4.01.2010

Canções de amor e saudade
















Sempre confundi o nome da última curta-metragem de João Nicolau com "Canção de Amor e Saudade". Mesmo sem ter visto o filme a sequência de palavras impunha-se. Uma vez o filme visto, não faz sentido que tal continue a acontecer, a não ser que o confunda hoje na minha cabeça com a outra curta programada para a sessão da última terça-feira na Cinemateca: Tony, de Bruno Lourenço. O filme de Nicolau chama-se sim Canção de Amor e Saúde, porque tem uma estrutura musical (a canção dura o tempo de um longa-duração), abstracta, e porque o amor, manda dizer a nota do realizador, dá saúde. Isto agora é simples de explicar.
Não é uma obra inteiramente conseguida. Tem, no entanto, mais cinema nos seus primeiros 5/10 minutos do que grande parte daquilo que a frequência das salas comerciais nos dá a provar. Cinema, entendamo-nos. Poesia em movimento, riqueza de sentidos. Um prazer intelectual quase físico e o seu inverso. Enquanto não se perde pelos jardins de Serralves em jogos lacónicos de linguagem, com e sem bola, a fazer lembrar Rivette, César Monteiro e o Blow Up de Antonioni, Canção de Amor e Saúde é um objecto desconcertantemente cool, estranho e inventido, terno e surrealizante. E abençoado por Deus (João de Deus). Quem escolhe Norberto Lobo, aquele corpo e aquela barba, aquele olhar de carneiro mal morto, é como se de novo reconhecesse a filiação há muito assumida.

Tony é bastante diferente, apesar da parte de sobrinho de César: encerra com um plano fluvial que se aproxima de Lisboa e que reproduz os momentos inaugurais de Recordações da Casa Amarela, de João César Monteiro. A ligação que estabelecera antes com o herói, Tony de Matos, não é biográfica mas sim nostálgica. Há duas canções que se escutam na íntegra (uma delas esse monumental Vendaval) a acompanhar movimentos de câmara que percorrem coisas que perduram na memória afectiva.
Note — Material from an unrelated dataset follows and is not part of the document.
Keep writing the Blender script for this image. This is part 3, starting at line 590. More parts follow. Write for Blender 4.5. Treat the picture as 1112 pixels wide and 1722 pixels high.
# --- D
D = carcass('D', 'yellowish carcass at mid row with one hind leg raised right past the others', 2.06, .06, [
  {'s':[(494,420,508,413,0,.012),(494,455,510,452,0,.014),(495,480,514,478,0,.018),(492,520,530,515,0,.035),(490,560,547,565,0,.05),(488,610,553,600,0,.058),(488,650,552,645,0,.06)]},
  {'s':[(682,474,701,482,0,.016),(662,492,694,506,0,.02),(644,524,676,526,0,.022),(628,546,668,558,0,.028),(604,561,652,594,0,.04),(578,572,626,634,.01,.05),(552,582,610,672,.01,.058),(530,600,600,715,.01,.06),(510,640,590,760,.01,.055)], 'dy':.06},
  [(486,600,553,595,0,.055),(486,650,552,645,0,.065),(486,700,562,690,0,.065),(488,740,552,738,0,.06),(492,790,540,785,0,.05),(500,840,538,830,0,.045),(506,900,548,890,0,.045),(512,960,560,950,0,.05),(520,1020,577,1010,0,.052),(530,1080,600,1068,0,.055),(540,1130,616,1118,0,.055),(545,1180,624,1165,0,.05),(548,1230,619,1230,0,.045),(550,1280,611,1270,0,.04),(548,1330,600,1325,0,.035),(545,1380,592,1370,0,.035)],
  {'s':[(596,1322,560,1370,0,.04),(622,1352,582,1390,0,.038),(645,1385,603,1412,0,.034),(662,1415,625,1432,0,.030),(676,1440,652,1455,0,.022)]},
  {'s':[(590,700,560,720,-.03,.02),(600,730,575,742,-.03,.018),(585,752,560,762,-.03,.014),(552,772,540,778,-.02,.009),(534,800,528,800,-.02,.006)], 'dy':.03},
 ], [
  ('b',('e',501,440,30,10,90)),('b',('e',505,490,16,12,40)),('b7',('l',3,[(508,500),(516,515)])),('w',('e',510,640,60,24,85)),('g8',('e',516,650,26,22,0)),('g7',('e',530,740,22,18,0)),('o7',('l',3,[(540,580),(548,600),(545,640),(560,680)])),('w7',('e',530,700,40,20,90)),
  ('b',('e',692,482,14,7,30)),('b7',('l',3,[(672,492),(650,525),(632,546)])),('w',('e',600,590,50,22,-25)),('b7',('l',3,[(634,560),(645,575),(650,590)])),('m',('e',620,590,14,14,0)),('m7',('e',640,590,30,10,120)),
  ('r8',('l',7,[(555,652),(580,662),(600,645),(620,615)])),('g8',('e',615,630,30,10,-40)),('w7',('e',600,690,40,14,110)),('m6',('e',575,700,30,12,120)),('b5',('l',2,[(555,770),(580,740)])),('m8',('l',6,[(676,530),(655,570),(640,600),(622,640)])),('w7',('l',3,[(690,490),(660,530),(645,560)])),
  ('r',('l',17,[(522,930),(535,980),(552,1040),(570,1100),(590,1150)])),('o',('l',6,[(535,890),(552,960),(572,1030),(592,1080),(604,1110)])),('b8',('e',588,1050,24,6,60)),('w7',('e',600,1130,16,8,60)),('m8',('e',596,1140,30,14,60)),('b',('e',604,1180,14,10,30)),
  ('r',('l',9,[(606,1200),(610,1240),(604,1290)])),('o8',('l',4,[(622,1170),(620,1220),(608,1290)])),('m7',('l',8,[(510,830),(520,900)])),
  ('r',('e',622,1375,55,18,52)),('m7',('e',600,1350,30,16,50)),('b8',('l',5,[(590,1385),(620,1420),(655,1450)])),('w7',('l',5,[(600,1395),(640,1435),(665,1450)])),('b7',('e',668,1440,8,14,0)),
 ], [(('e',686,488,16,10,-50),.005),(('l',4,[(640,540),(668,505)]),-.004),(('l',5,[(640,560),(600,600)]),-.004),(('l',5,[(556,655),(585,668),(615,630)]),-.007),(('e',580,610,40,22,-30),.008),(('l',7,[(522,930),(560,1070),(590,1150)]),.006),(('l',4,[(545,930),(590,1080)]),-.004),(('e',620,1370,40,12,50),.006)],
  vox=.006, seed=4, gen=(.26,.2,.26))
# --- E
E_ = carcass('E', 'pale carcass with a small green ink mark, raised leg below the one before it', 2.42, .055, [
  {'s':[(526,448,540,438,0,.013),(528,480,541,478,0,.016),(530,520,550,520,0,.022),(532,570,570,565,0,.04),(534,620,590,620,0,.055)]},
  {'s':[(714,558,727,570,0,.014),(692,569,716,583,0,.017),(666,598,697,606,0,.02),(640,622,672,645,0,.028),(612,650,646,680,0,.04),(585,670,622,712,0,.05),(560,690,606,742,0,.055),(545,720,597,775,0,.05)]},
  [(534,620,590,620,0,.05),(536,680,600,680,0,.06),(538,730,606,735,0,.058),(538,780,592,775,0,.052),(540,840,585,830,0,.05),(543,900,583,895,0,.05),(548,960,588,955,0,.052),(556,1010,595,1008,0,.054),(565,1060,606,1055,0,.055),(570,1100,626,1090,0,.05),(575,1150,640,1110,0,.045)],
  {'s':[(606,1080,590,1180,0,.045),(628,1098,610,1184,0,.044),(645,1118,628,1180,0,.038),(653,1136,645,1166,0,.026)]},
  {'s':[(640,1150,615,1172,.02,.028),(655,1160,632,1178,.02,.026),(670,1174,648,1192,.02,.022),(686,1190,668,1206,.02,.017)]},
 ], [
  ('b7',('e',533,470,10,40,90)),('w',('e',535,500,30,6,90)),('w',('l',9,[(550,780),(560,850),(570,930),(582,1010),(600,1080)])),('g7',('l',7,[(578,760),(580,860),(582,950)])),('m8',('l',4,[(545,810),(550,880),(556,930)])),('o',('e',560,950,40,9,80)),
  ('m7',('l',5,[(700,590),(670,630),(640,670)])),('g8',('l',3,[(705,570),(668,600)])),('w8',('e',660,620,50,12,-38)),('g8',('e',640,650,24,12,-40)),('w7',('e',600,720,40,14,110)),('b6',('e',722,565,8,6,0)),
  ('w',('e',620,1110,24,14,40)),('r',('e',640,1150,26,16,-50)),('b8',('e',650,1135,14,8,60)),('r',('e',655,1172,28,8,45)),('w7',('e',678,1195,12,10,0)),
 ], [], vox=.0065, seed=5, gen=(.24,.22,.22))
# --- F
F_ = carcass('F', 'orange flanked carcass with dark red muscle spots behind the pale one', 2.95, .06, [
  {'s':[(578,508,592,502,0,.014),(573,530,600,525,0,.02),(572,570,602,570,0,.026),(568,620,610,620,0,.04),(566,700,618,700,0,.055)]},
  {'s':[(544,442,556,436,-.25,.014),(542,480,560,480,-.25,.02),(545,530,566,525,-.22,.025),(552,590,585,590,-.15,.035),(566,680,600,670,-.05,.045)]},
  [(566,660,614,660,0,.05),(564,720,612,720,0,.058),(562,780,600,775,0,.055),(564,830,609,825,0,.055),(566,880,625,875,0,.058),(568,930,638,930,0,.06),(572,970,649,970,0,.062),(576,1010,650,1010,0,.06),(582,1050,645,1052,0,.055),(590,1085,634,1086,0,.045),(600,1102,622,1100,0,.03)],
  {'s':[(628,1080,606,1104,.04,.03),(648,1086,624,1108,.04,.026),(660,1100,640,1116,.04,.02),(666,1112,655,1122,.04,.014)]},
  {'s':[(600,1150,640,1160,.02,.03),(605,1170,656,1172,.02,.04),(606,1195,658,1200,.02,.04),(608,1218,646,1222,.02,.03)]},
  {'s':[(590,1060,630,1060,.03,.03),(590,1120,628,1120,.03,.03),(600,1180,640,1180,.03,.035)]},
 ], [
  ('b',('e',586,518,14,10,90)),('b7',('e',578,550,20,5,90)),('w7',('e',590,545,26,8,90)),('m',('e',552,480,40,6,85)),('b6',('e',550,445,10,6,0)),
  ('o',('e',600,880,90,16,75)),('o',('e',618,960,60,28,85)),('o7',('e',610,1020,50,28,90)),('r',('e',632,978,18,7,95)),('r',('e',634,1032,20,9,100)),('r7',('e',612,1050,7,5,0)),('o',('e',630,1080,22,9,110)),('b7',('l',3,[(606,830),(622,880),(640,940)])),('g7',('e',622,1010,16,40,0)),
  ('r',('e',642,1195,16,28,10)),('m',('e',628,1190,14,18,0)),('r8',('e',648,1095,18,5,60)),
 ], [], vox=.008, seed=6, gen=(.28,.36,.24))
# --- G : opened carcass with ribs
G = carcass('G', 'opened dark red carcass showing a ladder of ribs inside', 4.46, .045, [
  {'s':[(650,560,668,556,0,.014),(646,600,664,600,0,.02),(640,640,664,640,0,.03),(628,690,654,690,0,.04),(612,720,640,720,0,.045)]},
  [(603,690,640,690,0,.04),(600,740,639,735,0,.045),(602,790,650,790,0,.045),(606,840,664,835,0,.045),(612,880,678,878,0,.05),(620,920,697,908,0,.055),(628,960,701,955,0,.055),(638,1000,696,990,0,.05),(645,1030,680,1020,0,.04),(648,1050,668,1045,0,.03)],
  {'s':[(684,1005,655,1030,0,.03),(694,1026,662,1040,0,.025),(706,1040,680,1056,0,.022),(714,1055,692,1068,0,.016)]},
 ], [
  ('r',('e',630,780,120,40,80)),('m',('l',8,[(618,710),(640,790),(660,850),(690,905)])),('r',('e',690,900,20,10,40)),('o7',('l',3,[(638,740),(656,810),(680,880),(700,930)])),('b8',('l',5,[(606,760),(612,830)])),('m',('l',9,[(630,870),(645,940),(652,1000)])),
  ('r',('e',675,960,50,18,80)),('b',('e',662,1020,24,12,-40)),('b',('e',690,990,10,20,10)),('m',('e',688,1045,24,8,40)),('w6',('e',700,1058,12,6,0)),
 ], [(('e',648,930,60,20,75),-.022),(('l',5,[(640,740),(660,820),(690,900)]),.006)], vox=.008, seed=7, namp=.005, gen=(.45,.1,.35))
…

Gestos de apego, primeiro a objectos do passado (quartos de pensão, retratos de charme, toda uma galeria kitsch investida sentimentalmente), depois na já referida abordagem ao cais das colinas que preenche o imaginário fadista, nascido do facto de habitarmos uma cidade portuária que guarda as nossas mágoas: as reais e as que são fruto da autocomplacência. O filme de Bruno Lourenço encontra um registo melancólico que se situa entre ambas. As suas figuras caricatas são máscaras de máscaras do passado. Reproduzem tiques e conversas estereotipadas que saltam para o primeiro plano de um fio narrativo que quase não se dá por ele. Tony é menos bom neste teatrinho, episódico e descosido, do que nas cenas que dizem apenas respeito ao seu melancómico protagonista, Jorge de Matos (Tiago Fagulha). Há ali qualquer coisa da experiência da vida como acto falhado que comove, e essa empatia podemo-la sentir não tanto pela coisa mental, mas como coisa bem real.